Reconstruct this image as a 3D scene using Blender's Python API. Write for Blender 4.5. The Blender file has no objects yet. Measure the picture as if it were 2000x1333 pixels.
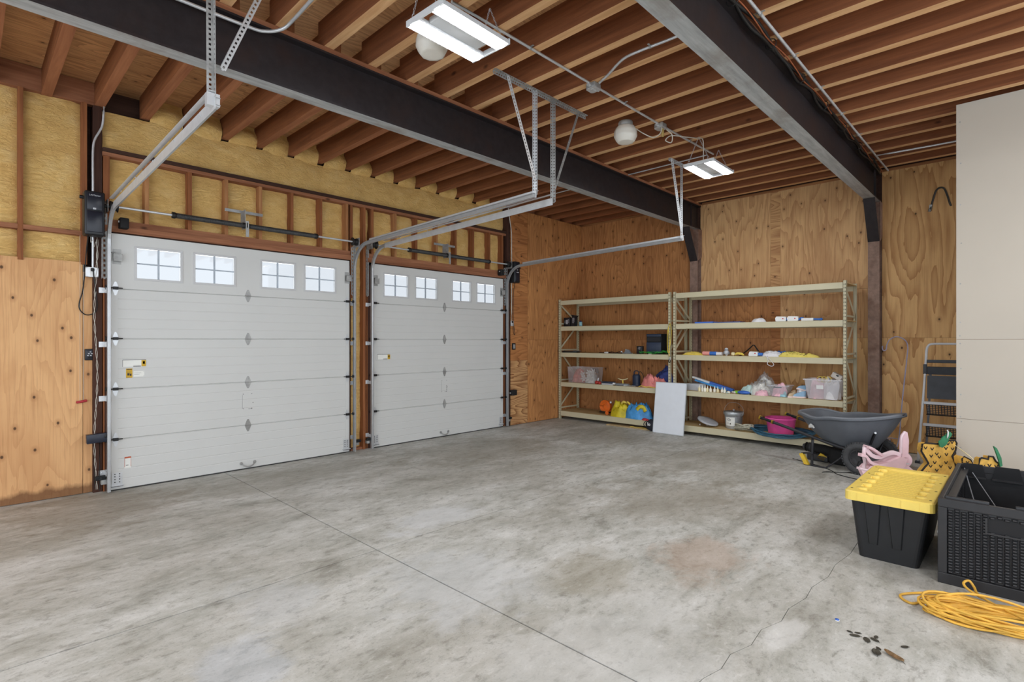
import bpy, bmesh, math, random
from mathutils import Vector, Matrix, noise
R = math.radians
PI = math.pi
random.seed(7)
SC = bpy.context.scene
COL = SC.collection

# ------------------------------------------------------------------ camera, world, exposure
cam = bpy.data.cameras.new('camera')
cam.sensor_width = 36.0
cam.lens = 18.65
cam.shift_y = -0.00045
cam.clip_start = 0.05
camo = bpy.data.objects.new('camera', cam)
COL.objects.link(camo)
camo.location = (0, 0, 1.591)
camo.rotation_euler = (R(90), 0, R(44.08 - 90))
SC.camera = camo

wd = bpy.data.worlds.new('overcast_sky')
SC.world = wd
wd.use_nodes = True
_bg = wd.node_tree.nodes['Background']
_bg.inputs[0].default_value = (0.85, 0.92, 1.0, 1)
_bg.inputs[1].default_value = 2.75
SC.view_settings.view_transform = 'Standard'
SC.view_settings.look = 'None'
SC.view_settings.gamma = 1.0
SC.view_settings.use_curve_mapping = False
SC.view_settings.exposure = 0.12
LED = 92.0            # radiance of the LED lenses
try:
    SC.cycles.use_denoising = True
    SC.cycles.max_bounces = 6
    SC.cycles.use_light_tree = False
    SC.cycles.diffuse_bounces = 4
    SC.cycles.sample_clamp_indirect = 6.0
except Exception:
    pass

# ------------------------------------------------------------------ colour and material helpers
def lin(c):
    c = c / 255.0
    return c / 12.92 if c <= 0.04045 else ((c + 0.055) / 1.055) ** 2.4
def rgb(r, g, b):
    return (lin(r), lin(g), lin(b), 1.0)

class NT:
    def __init__(s, name):
        s.m = bpy.data.materials.new(name)
        s.m.use_nodes = True
        s.t = s.m.node_tree
        s.b = s.t.nodes['Principled BSDF']
        s.out = s.t.nodes['Material Output']
    def n(s, typ, ins=None, **kw):
        nd = s.t.nodes.new('ShaderNode' + typ)
        for k, v in kw.items():
            setattr(nd, k, v)
        for k, v in (ins or {}).items():
            s.set(nd, k, v)
        return nd
    def set(s, nd, k, v):
        i = nd.inputs[k]
        if isinstance(v, tuple) and len(v) == 2 and hasattr(v[0], 'outputs'):
            s.t.links.new(v[0].outputs[v[1]], i)
        elif hasattr(v, 'outputs'):
            s.t.links.new(v.outputs[0], i)
        else:
            i.default_value = v
    def math(s, op, a, b=0.0, clamp=False):
        nd = s.n('Math', operation=op, use_clamp=clamp)
        s.set(nd, 0, a); s.set(nd, 1, b)
        return nd
    def mix(s, f, a, b, blend='MIX'):
        nd = s.n('Mix', data_type='RGBA', blend_type=blend)
        s.set(nd, 0, f); s.set(nd, 6, a); s.set(nd, 7, b)
        return (nd, 2)
    def ramp(s, f, stops, interp='LINEAR'):
        nd = s.n('ValToRGB')
        cr = nd.color_ramp
        cr.interpolation = interp
        while len(cr.elements) < len(stops):
            cr.elements.new(0.5)
        for e, (p, c) in zip(cr.elements, stops):
            e.position = p
            e.color = c if len(c) == 4 else (c[0], c[1], c[2], 1)
        s.set(nd, 0, f)
        return nd
    def noise(s, vec, scale, detail=4, rough=0.55, dist=0.0):
        return s.n('TexNoise', {'Vector': vec, 'Scale': scale, 'Detail': detail, 'Roughness': rough, 'Distortion': dist})
    def mapping(s, vec, scale=(1, 1, 1), loc=(0, 0, 0), rot=(0, 0, 0)):
        return s.n('Mapping', {'Vector': vec, 'Scale': scale, 'Location': loc, 'Rotation': rot})
    def pos(s):
        return (s.n('NewGeometry'), 'Position')
    def obj(s, spread=37.0):
        """object coordinates pushed by the object's own random number, so that copies differ"""
        tc = s.n('TexCoord')
        oi = s.n('ObjectInfo')
        r = s.math('MULTIPLY', (oi, 'Random'), spread)
        v = s.n('VectorMath', operation='ADD')
        s.set(v, 0, (tc, 'Object')); s.set(v, 1, r)
        return (v, 0)
    def bump(s, h, strength=0.3, dist=0.01):
        nd = s.n('Bump', {'Height': h, 'Strength': strength, 'Distance': dist})
        s.set(s.b, 'Normal', nd)
    def base(s, c): s.set(s.b, 'Base Color', c)
    def fin(s, rough=0.5, metal=0.0, spec=0.5):
        s.set(s.b, 'Roughness', rough); s.set(s.b, 'Metallic', metal); s.set(s.b, 'Specular IOR Level', spec)
        return s.m

MAT = {}
def plain(name, col, rough=0.5, metal=0.0, var=0.08, scale=9.0, spec=0.4, bump=0.0):
    """plain paint / plastic / cloth with a little tone variation"""
    if name in MAT:
        return MAT[name]
    s = NT(name)
    v = s.obj()
    nz = s.noise(v, scale, 3)
    dark = tuple(x * (1 - 2.2 * var) for x in col[:3]) + (1,)
    lite = tuple(min(1, x * (1 + 1.6 * var)) for x in col[:3]) + (1,)
    s.base(s.ramp(nz, [(0.3, dark), (0.7, lite)]))
    if bump:
        s.bump(s.noise(v, scale * 6, 3), bump, 0.004)
    MAT[name] = s.fin(rough, metal, spec)
    return MAT[name]

def lumber(name, dark, lite, axis, rough=0.75, contrast=0.5, knots=True):
    s = NT(name)
    v = s.obj()
    sc = [14, 14, 14]; sc[axis] = 0.9
    m = s.mapping(v, tuple(sc))
    g = s.noise(m, 1.0, 5, 0.6, 0.6)
    sc2 = [60, 60, 60]; sc2[axis] = 2.0
    g2 = s.noise(s.mapping(v, tuple(sc2)), 1.0, 3, 0.6)
    f = s.math('ADD', s.math('MULTIPLY', g, 0.75), s.math('MULTIPLY', g2, 0.25))
    mid = tuple((a + b) / 2 for a, b in zip(dark, lite))
    c = s.ramp(f, [(0.5 - contrast * 0.35, dark), (0.5, mid), (0.5 + contrast * 0.3, lite)])
    tone = s.noise(v, 0.7, 2)
    c = s.mix(s.math('MULTIPLY', tone, 0.35), c, tuple(x * 0.6 for x in dark[:3]) + (1,))
    if knots:
        ks = [3.0, 3.0, 3.0]; ks[axis] = 1.6
        vo = s.n('TexVoronoi', {'Vector': s.mapping(v, tuple(ks)), 'Scale': 1.0, 'Randomness': 1.0})
        k = s.ramp((vo, 'Distance'), [(0.03, (1, 1, 1)), (0.075, (0, 0, 0))])
        c = s.mix(s.math('MULTIPLY', k, 0.75), c, tuple(x * 0.18 for x in dark[:3]) + (1,))
    s.base(c)
    s.bump(g2, 0.25, 0.004)
    return s.fin(rough, 0, 0.25)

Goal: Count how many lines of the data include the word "scene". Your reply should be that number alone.

Result below: 2